WiFi sensitivity is about -90dB, while LoRa sensitivity is around-150dB…. So that’s about a million times more sensitive. So you need about a million times more signal strength to use low bandwidth WiFi (still impossibly fast by LoRa standards) than to use low bandwidth LoRa.

Those are radio specifications. Real links require about 10db more to get any kind of reliability, but the comparison stands.

golem14yesterday at 9:53 PM

The record seems to be 830 miles (with antennas at sea level, no less)

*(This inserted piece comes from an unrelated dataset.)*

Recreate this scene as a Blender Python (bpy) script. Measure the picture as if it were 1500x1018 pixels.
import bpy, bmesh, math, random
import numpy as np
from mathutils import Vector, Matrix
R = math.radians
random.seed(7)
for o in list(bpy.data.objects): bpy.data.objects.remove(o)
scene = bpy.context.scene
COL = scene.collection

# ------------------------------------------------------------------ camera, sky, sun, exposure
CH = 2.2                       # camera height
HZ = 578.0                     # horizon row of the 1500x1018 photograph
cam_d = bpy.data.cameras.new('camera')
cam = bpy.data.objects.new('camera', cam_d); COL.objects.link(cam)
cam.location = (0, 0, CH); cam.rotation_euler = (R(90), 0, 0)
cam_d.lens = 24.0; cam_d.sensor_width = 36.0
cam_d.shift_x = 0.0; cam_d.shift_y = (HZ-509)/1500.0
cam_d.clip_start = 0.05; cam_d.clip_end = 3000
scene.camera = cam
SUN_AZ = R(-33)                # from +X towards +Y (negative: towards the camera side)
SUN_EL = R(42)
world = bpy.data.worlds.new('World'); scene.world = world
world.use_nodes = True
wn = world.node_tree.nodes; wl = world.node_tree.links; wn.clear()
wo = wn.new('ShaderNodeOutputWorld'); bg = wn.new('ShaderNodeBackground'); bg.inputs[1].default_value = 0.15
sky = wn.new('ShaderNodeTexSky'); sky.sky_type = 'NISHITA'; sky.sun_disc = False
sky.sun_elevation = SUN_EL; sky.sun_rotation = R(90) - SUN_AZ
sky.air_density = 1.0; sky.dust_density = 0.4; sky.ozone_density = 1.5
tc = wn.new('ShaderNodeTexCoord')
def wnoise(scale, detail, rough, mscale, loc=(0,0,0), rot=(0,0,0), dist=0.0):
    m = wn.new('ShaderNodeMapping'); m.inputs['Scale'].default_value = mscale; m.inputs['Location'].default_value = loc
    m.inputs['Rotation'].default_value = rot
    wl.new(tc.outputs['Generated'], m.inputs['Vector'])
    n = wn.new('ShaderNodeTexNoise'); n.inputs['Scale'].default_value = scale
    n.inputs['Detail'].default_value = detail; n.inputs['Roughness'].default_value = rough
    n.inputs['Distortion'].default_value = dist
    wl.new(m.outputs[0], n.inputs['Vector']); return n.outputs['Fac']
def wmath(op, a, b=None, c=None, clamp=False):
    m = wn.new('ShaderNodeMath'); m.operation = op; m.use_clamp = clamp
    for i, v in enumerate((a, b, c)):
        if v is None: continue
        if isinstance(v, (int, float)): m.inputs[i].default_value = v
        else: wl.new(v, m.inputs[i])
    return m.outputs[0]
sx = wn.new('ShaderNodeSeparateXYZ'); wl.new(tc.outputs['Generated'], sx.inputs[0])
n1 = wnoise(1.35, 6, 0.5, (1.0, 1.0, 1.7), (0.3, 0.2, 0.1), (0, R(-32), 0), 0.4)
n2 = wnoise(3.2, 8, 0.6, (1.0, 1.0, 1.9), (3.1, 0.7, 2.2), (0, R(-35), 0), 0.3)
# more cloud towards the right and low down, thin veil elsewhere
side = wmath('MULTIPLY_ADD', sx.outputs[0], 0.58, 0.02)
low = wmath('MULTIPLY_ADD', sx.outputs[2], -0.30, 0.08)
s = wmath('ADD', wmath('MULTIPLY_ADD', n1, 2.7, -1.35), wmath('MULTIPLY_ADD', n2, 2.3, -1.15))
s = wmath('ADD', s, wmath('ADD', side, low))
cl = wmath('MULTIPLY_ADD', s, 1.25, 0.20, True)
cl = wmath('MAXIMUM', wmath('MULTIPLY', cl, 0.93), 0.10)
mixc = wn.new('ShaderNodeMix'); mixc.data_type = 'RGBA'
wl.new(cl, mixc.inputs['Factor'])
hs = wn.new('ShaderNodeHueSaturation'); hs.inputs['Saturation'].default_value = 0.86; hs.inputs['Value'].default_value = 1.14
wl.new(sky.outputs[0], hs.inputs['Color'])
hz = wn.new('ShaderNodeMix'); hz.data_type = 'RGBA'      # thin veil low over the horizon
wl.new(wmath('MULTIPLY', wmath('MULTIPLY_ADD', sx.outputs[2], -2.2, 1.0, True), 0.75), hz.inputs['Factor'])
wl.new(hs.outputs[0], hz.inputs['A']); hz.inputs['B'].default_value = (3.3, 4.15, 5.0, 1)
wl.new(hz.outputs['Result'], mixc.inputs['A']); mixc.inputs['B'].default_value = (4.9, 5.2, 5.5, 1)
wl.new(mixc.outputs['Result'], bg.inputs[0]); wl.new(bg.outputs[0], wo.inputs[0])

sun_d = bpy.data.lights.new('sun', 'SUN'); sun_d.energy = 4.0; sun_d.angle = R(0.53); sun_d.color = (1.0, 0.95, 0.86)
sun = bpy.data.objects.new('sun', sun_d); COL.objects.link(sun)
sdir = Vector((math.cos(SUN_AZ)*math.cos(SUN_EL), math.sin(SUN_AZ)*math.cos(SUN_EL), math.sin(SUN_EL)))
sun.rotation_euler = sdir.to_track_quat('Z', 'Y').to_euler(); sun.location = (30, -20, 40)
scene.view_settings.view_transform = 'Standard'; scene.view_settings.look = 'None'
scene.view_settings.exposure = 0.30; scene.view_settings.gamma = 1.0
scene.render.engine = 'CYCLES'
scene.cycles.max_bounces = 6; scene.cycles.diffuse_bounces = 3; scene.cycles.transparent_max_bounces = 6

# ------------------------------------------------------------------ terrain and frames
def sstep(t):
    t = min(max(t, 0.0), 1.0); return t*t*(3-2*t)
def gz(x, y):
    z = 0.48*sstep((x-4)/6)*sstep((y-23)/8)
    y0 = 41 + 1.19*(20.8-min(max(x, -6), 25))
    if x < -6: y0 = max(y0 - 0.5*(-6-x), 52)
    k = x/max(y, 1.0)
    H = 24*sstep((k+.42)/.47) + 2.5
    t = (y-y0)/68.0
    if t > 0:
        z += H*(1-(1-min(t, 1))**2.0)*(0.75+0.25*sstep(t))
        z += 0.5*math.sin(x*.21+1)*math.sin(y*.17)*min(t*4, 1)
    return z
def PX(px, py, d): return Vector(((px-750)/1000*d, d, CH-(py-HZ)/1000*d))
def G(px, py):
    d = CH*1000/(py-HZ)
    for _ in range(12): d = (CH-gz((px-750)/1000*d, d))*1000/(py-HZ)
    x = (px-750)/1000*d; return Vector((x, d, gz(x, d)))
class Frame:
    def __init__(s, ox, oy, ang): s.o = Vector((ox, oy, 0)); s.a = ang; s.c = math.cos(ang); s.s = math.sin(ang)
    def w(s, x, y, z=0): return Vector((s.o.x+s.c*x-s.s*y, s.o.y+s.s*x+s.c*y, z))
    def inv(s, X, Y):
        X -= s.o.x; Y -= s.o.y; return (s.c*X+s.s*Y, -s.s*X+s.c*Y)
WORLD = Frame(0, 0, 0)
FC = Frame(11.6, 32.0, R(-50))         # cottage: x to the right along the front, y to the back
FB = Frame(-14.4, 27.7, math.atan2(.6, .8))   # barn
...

https://www.thethingsnetwork.org/article/new-lora-world-reco...

But, that's receiving 3 of maybe thousands of packets.

There's work on bouncing of LoRA signals off the moon:

https://engprojects.tcnj.edu/lora-eme/

Yes, but Joe Shmoe won't see this on their home setup trying to talk to a buddy 2 miles away behind a hill.

po1ntyesterday at 9:13 PM

I did a test with my long range drone on ELRS and managed to get 6km (not miles) so it might be reachable with higher TX elevation.

jauntywundrkindyesterday at 10:20 PM

I have skepticism too. But also, from a recent LoRa thread, and talking about 900MHz here, but someone said:

> Wifi HaLow 802.11ah. LoRa is another level. It works down to -146dBm. 802.11ah dies around -100dBm.

https://news.ycombinator.com/item?id=47890598

LoRa looks like someone is dropping a saw wave on the spectrum. It so clearly looks like such a blunt force user of spectrum. Just wild.